A shy and unassuming character, the Wales flanker would rather spend his days training than doing a raft of interviews.
This one, however, is a little different.
Wales are in Nice for a training camp between their Six Nations matches against France and Italy, and the combination of victory in Paris and glorious Mediterranean sunshine makes for a relaxed atmosphere around the team hotel.
The BBC Scrum V podcast team are also in Nice, and in their midst is one of the most celebrated players to have worn Wales' number seven jersey before Tipuric, Martyn Williams.
The two open-side flankers' careers with Wales overlapped only briefly but their versatile playing styles - as adept with ball in hand as when disrupting opposition play - had much in common.
Away from the field, though, there is a difference, and the 100-cap Williams asks his former team-mate why it is that he is so reluctant to do interviews.
"It's nothing against the media or anything but I just like to stay out of it all," Tipuric says with a bashful laugh.
"No social media at all. I'm probably the only one in the squad."
Williams, who at 43 is 14 years older than Tipuric, nods and says: "I thought I was old-school but I am on Twitter."
It is a while since these two have been together with Wales - eight years, in fact, since they were first introduced at a training camp in Poland before the 2011 World Cup.
The two were room-mates on that occasion, and Tipuric made a lasting first impression.

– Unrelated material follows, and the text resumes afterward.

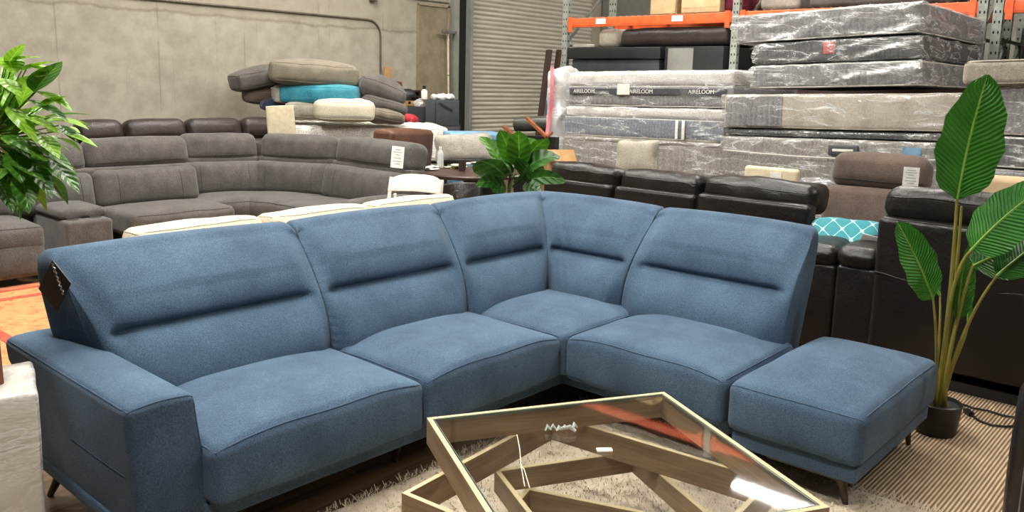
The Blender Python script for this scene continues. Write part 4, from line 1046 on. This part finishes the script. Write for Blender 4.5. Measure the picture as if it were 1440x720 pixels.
MB().box(tuple(P(762, 212, d=9.95)), (.1, .4, .34), rot=(0, 0, .2)).build('seat', BLACKP, uc)
q = P(756, 209, d=9.7); t_ = price_tag(uc, q, (0, 0, face_cam(q)), .12, .17)
seg('back_rail', 745, 250, 9.9, 775, 250, 9.9, .05); MB().bar(P(752, 250, d=9.9), Vector((P(752, 250, d=9.9).x, P(752, 250, d=9.9).y, .0)), .04, .04).build('back_post', DWOOD, uc); MB().bar(P(772, 250, d=9.9), Vector((P(772, 250, d=9.9).x, P(772, 250, d=9.9).y, .0)), .04, .04).build('back_post', DWOOD, uc)
p = P(781, 222, d=9.9); cb = thing('cardboard_carton', 'open brown cardboard carton at the left foot of the wrapped mattress stack', 'box', (p.x+.05, p.y+.02, 0), -.5)
MB().box((0, 0, .42), (.34, .3, .83)).build('carton_body', CARD, cb)
MB().box((-.02, -.20, .86), (.34, .16, .006), rot=(.9, 0, 0)).build('flap', CARD, cb); MB().box((-.2, 0, .88), (.006, .28, .14), rot=(0, -.5, 0)).build('flap', CARD, cb)
p = P(735, 222, d=9.2)

# ------------------------------------------------------------------ pallet rack
rack = thing('pallet_rack', 'tall pallet rack with orange beams and perforated grey-green uprights behind the mattress stacks', 'rack', (0, 0, 0))
XF = 6.2; XB = 7.3; UY = [4.92, 2.33, -.38, -.53-2.7]
def upright(x, y, z1=3.9, w=.085):
    m = MB(); m.box((x, y, z1/2), (.07, w, z1))
    z = .1
    while z < z1:
        for s in (-1, 1): m.box((x-.0355, y+s*.02, z), (.002, .014, .026), mi=1)
        for s in (0,): m.box((x, y-w/2-.0005, z), (.02, .002, .03), mi=1)
        z += .0762*1.3
    return m.build('upright', [RACKG, HOLE], rack)
for y in (4.92, 2.33, -.33, -.47, -3.2):
    upright(XF, y); upright(XB, y)
    mm = MB(); z = .3; k = 0
    while z < 3.4:
        mm.bar((XF, y, z), (XB, y, z+(.95 if k % 2 == 0 else 0)), .03, .03) if k % 2 == 0 else mm.bar((XB, y, z), (XF, y, z+.0), .03, .03)
        z += .95 if k % 2 == 0 else .02; k += 1
    mm.build('brace', mat('brace_steel', S(92, 94, 86), S(112, 114, 104), .5), rack)
def beam(x, y0, y1, z, h=.12):
    m = MB(); m.box((x, (y0+y1)/2, z), (.05, abs(y1-y0), h), r=.006); m.box((x-.026, (y0+y1)/2, z-.012), (.006, abs(y1-y0), h*.35))
    m.box((x-.03, y0-.05, z-.02), (.02, .06, .2)).box((x-.03, y1+.05, z-.02), (.02, .06, .2))
    return m.build('beam', ORANGE, rack)
bays = [(4.87, 2.38), (2.28, -.29), (-.52, -3.15)]
for a, b2 in bays:
    for z in (2.52, 3.72):
        beam(XF-.01, a, b2, z); beam(XB+.01, a, b2, z)
        if z > 3: continue
        dm = MB(); n = 26
        for i in range(n+1): y = b2+(a-b2)*i/n; dm.bar((XF-.03, y, z+.068), (XB+.03, y, z+.068), .008, .008)
        for i in range(9): x = XF+(XB-XF)*i/8; dm.bar((x, a, z+.062), (x, b2, z+.062), .008, .008)
        for i in range(4): y = b2+(a-b2)*(i+.5)/4; dm.box(((XF+XB)/2, y, z+.04), (XB-XF, .05, .03))
        dm.build('wire_deck', mat('deck_wire', S(196, 150, 120), S(214, 170, 140), .4, metal=.3), rack)
for y in (4.30, 3.12, 1.2): 
    MB().box((XF-.045, y, 2.53), (.003, .16, .07)).build('label_plate', PAPER, rack)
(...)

"I'd seen him play for the Ospreys and heard he was good but this was off the charts," Williams says.
"We were training there, doing 'runways', a fitness test which was brutal.
"I'd heard he was fit and I was stood on the line, and Justin was there, and we were competing for the same position. Then Justin was at the other end of the field and I'm on the 22, thinking 'Oh my God'."
Tipuric giggles at the memory, before modestly moving the conversation on.
It is interesting that Williams notes his former team-mate's fitness because that might be the last attribute that comes to mind when someone would be asked to describe Tipuric.
The British and Irish Lions back-rower is supremely skilful, and his showreel of tries - some from audacious kicks he gathers himself, others from deftly dummied passes - would be befit a fly-half or centre more than a flanker.
He is also formidable defensively, a solid tackler and a menace at the breakdown.
And do not be fooled by his friendly demeanour. Tipuric is a canny exponent of the game's darker arts, as demonstrated by the subtle way in which he blocked France scrum-half Morgan Parra to help Tomos Williams score Wales' first try during Friday's win in Paris.
"I started off as an outside-half, as we all dream of being," Tipuric says.
"Then I moved my way up - one year I was even playing hooker.
"I was number eight and six from about 16-years-old and started transferring to seven afterwards because they said I wasn't tall enough."
At 6ft 2in, Tipuric is not exactly short, and that move to open-side has helped him play 59 matches for Wales and one Test for the Lions.
That tally is all the more impressive when you consider he often had to compete with former Wales and Lions captain Sam Warburton for a starting place, with Wales eventually finding a way of accommodating both in their back row.
Having been forced to retire because of injury last summer, Warburton is now forging a promising career for himself as a television pundit.
And while he too is self-effacing by nature, Warburton's prominence in public life - whether that is media work, sponsorship or commercial events - is in stark contrast to the low profile Tipuric seeks.
As a child, Tipuric played a host of sports - "football, golf cricket, tennis, volleyball, even boules," he says - but decided to concentrate on rugby at a young age.
He joined his local club, Trebanos, a village in the Swansea Valley, and he never left.
Even having been a professional player for the Ospreys for a decade, Tipuric still coaches Trebanos' youth team once a week.
"For the last few years at Trebanos, we didn't have a youth team and I was doing the firsts before that and it was tough because we were coming up the leagues and we didn't have anyone coming through," he says.
"We tried to get a youth team going, and another reason was my brother Joseph was playing as well.
"He wasn't really into rugby so it was a reason to get him off his X-Box! He's 19 now but back then he was 16. We were just getting him out of the house.
"We had a team for a few years, it's a good laugh and we're in our fourth year now."
Trebanos' blue shirts inspired Tipuric's choice of colour for his scrumcap, which he wears whoever he is playing for.
And while Tipuric may want to go unnoticed at times, his trademark blue headwear and prominent displays are bound to make him stand out during this Six Nations.